Campagna elettorale lunga non paga. O meglio, non basta. Di certo non in Sardegna dove il voto per il presidente della Regione e per il rinnovo del Consiglio incorona il candidato del centrosinistra, Francesco Pigliaru. Il suo nome è diventato ufficiale solo il 6 gennaio quando la corsa era già diventata frenetica per i suoi principali avversari: il governatore uscente Ugo Cappellacci per la coalizione di centrodestra e la scrittrice Michela Murgia per “Sardegna possibile”, novità che non ha avuto successo.

Pigliaru ha accettato la nomina da una direzione Pd già provata per sostituire la vincitrice delle primarie, l’eurodeputata Francesca Barracciu, perché indagata nell’inchiesta bis dei fondi ai gruppi regionali (sono coinvolti più di 60 consiglieri a cavallo di due legislature). Un compito non semplice quindi per l’economista sassarese, professore universitario a Cagliari, e già componente della prima giunta Soru, abbandonata per duri screzi con il presidente. Già in tarda mattinata la tendenza era chiara: prima un testa a testa tra i rappresentanti dei due poli e poi il distacco diventato sempre più stabile attorno ai 5 punti percentuali. A metà pomeriggio la conferma con la telefonata di congratulazioni di Cappellacci a Pigliaru, con i risultati di circa metà delle 1836 sezioni. E poi, subito dopo, quella del segretario del Pd, Matteo Renzi

I cinque anni della giunta Cappellacci non hanno quindi convinto i sardi: né la revisione last minute del Piano paesaggistico a due giorni dal voto, né la promessa di una Sardegna-paradiso fiscale con la “zona franca d’Europa“. I dati sono arrivati con estrema lentezza dai seggi isolani: ai soliti disguidi si è aggiunta una procedura più complicata. Criteri rigidi e l’intoppo delle timbrature della sezione sull’unica scheda lenzuolo.
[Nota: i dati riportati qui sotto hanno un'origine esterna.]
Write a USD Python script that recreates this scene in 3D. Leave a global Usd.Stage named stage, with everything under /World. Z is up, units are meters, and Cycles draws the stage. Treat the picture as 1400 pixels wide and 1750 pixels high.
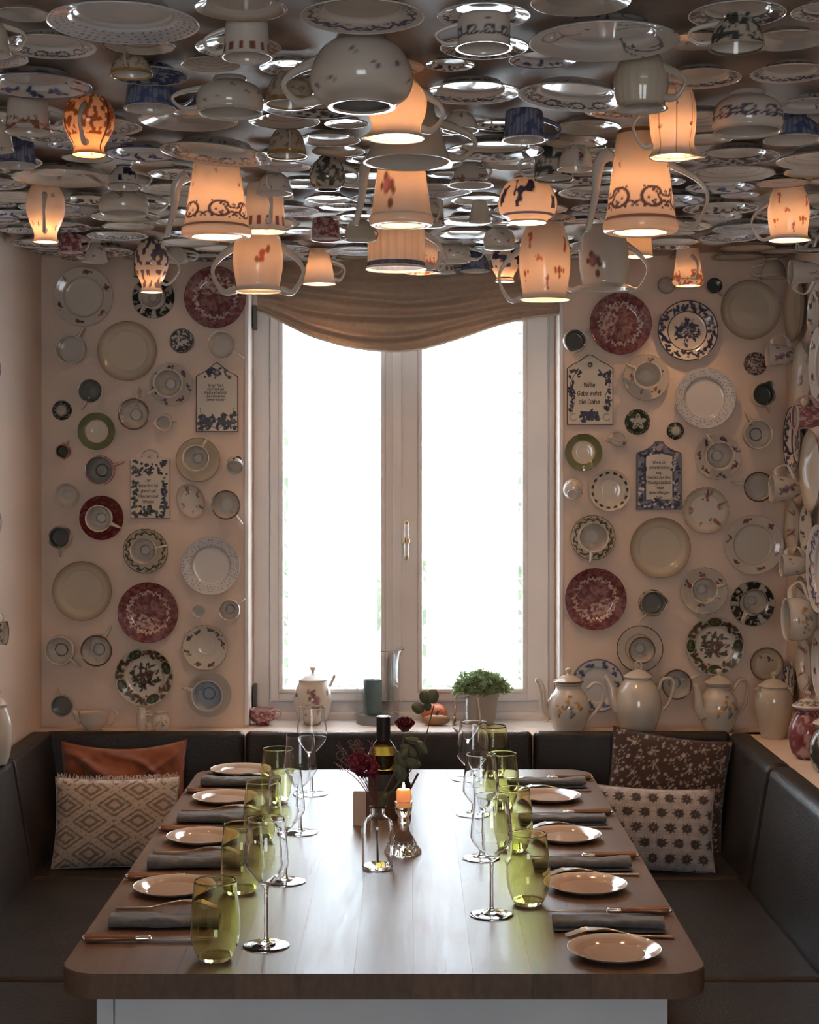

Il risultato è frutto di un voto praticamente dimezzato: quello di un sardo su due. L’affluenza è del 52,23% degli elettori (in tutto 1.480.409), un calo del 15 % rispetto alle ultime regionali del 2009 in cui aveva vinto Cappellacci. Un dato sconcertante anche se questa volta le urne erano aperte solo per un giorno, a differenza della passata consultazione.  

A pesare anche l’assenza del Movimento 5 Stelle che a gennaio non è riuscito a presentare una lista nonostante i buoni risultati ottenuti alle politiche di un anno fa. Il leader Grillo non ha infatti concesso il simbolo alle fazioni divise; quindi una fetta importante è rimasta orfana, senza rappresentanza. E non ha accordato fiducia nemmeno al progetto di Michela Murgia. Più probabile, come annunciato tempo fa dai vertici nazionali, un non voto.

Terzo posto, ma decisamente distanziato appunto, per Murgia. Per lei e le tre liste che formano la coalizione (due civiche, più il partito indipendentista Progres) niente da fare per via del voto disgiunto e per effetto della nuova legge elettorale. Di certo la candidata, che ha raggiunto il 10,3 per cento, non entrerà nella nuova Assemblea sarda. E nemmeno gli aspiranti consiglieri: lo sbarramento per la coalizione è infatti al 10%, le liste che la sostengono si attestano (secondo i dati in possesso) al 7 per cento. Questo nonostante la buona visibilità mediatica e la sua fama da scrittrice impegnata. Dallo staff si dicono comunque “moderatamente soddisfatti”. Nessun commento, per ora, dalla vincitrice del Premio Campiello, solo un post apparso sulla sua pagina Facebook con un “Grazie” siglato su un’immagine, a cui seguono vari commenti di incoraggiamento.

Fuori dai giochi anche gli altri candidati in corsa: la coalizione Unidos del deputato ed ex presidente della Regione, Mauro Pili, si ferma al 5 % circa. Seguono l’indipendentista Pier Franco Devias del Fronte Unidu Indipendentista con l’1% e Gigi Sanna con il Movimento Zona franca, appena lo 0,75 per cento: entrambi avrebbero dovuto superare il 5 per cento, in quanto singoli. Il nuovo consiglio regionale conterà 60 rappresentanti (e non più 80) ed è previsto il premio di maggioranza per l’attribuzione dei seggi. Con effetti sulla governabilità. Se il presidente supera il 40 per cento dei consensi, come in questo caso, avrà il 60% dei seggi. Tradotto in numeri: 36 consiglieri su 60. Rassicurante, ma non troppo.